“Tocam por qualquer preço”: O estatuto do músico na vila termal de Vidago durante o Estado Novo
Resumo
Vidago, uma vila rural de Trás-os-Montes, ganhou visibilidade pelas suas águas termais premiadas (Cruz 1970; Pereira 1971; Salvador 2004). Com o propósito de se tornar um destino turístico privilegiado, passou por um processo de crescimento súbito e introdução de produtos e tecnologias da modernidade. Os estabelecimentos hoteleiros promoviam actividades desportivas e eventos musicais ao vivo para entreter os visitantes durante a temporada de termas (Pereira 2014). Entre a pluralidade de estilos e categorias musicais interpretados incluíam-se arranjos para banda, chanson française, tangos, árias de ópera, fados, jazz, música clássica, rancho folclórico – havendo uma clara preferência por versões de obras com alargada divulgação e popularidade, associadas a transmissões radiofónicas (Moreira, Cidra, e Castelo-Branco 2010). Foi um período favorável à formação de grupos musicais amadores vidaguenses e à contratação de instrumentistas profissionais exteriores a Vidago. Neste contexto, os músicos eram entendidos como prestadores de serviços e estavam sujeitos à sazonalidade da actividade termal, não permitindo independência financeira.
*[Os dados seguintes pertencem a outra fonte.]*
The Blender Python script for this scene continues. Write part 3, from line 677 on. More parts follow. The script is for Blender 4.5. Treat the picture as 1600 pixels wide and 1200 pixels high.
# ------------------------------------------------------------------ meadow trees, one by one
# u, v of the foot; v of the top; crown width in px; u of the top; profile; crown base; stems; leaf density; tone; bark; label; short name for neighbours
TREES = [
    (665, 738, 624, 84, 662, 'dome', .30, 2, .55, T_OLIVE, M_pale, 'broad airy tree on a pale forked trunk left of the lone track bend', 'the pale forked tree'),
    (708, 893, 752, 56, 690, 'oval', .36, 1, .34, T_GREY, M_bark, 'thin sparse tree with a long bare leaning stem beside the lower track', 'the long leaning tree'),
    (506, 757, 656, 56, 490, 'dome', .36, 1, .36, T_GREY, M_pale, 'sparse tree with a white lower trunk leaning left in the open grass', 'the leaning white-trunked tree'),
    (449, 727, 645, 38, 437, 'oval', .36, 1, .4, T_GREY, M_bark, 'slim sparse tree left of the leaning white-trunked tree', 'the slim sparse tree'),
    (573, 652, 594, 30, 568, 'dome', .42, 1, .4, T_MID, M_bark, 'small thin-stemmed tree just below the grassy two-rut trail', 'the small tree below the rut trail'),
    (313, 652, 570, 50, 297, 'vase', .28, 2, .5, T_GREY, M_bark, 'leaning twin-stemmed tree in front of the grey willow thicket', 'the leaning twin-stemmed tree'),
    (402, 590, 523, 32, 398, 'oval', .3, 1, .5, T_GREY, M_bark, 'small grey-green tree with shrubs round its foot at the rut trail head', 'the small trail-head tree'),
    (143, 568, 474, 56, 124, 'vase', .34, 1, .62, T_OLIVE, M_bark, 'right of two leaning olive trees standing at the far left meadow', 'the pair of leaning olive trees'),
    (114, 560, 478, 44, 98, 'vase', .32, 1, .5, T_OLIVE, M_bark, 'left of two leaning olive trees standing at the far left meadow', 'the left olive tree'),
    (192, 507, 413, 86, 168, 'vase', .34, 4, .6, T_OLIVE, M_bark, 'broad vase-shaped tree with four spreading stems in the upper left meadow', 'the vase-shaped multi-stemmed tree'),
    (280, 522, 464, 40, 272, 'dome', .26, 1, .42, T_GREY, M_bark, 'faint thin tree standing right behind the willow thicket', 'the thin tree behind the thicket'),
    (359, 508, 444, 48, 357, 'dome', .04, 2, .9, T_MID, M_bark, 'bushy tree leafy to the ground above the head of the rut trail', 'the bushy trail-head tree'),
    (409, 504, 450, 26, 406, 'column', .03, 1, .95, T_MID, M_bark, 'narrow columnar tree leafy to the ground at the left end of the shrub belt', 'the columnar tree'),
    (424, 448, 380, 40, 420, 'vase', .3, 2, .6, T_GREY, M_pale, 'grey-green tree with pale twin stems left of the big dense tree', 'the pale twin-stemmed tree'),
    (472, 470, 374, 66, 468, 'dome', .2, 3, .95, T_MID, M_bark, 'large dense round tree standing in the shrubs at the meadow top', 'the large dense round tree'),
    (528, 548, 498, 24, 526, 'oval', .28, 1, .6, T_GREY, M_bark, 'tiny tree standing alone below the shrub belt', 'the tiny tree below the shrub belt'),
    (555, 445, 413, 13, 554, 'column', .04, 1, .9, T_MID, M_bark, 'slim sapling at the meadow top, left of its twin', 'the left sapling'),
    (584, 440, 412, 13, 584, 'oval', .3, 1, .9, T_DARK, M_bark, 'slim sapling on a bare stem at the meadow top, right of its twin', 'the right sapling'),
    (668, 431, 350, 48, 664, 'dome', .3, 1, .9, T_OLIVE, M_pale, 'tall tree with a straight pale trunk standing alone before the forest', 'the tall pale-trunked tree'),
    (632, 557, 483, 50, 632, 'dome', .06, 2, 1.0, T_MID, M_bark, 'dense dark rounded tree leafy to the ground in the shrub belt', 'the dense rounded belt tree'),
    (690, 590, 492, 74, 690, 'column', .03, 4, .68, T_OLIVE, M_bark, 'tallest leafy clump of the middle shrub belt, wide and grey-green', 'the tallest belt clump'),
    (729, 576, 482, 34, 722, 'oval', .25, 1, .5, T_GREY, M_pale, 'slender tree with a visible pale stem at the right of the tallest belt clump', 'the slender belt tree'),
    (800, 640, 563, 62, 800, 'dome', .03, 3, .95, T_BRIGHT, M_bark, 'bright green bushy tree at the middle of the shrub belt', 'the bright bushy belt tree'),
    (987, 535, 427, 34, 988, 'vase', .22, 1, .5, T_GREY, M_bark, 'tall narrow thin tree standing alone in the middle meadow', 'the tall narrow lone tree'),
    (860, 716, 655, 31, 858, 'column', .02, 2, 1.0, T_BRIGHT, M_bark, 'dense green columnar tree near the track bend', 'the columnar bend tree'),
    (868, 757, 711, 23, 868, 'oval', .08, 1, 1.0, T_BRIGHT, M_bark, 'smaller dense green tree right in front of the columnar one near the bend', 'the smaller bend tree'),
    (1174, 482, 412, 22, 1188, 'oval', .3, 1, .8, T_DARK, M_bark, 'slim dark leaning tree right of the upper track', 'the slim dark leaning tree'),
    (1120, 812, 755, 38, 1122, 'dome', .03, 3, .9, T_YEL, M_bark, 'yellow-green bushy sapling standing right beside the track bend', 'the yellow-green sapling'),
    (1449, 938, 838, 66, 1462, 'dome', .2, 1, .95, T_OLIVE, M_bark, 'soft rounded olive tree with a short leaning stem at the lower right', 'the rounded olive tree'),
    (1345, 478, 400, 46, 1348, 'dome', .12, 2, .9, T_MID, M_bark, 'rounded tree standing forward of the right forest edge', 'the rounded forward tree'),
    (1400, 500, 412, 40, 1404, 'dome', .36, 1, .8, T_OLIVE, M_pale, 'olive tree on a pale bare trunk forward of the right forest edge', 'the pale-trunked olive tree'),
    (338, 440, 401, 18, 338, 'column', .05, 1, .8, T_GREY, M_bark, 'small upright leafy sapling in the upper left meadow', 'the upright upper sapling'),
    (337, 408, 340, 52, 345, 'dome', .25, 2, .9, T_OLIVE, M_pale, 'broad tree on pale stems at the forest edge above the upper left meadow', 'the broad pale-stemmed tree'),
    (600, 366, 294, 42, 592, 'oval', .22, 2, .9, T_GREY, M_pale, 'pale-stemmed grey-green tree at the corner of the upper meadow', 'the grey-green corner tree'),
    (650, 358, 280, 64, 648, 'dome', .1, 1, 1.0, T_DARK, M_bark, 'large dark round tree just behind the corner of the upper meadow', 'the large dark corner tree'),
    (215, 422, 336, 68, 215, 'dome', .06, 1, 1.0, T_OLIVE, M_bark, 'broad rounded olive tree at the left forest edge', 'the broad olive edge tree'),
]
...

Assim sendo, os músicos viam-se forçados a conciliar o trabalho musical com outros empregos anuais. Usavam esse argumento para se revoltarem contra a obrigatoriedade da profissionalização e pagamento de cotas durante todo o ano ao Sindicato dos Nacional dos Músicos (SNM), pelo que evitavam a sindicalização ou, uma vez sindicalizados, atrasavam sistematicamente o pagamento de cotas (Silva 2010; Fernandes 2018). Neste capítulo será abordado o estatuto dos músicos em Vidago entre 1933 e 1974, destacando as dinâmicas entre estes e as gerências dos hotéis, o SNM e a Casa do Povo local. Este estudo recorre a métodos da história e da etnomusicologia histórica, nomeadamente entrevistas a pessoas que assistiram às práticas musicais em estudo e pesquisa de arquivo no espólio do SNM (Howard 2014). Na linha que têm vindo a ser pensado na área da antropologia do turismo, considera-se que este é um fenómeno holístico, com implicações económicas, políticas, sociais, simbólicas e sonoras (Pinto e Pereiro 2010; Pereiro e Fernandes 2015; Sanchez e Carvalho 2019).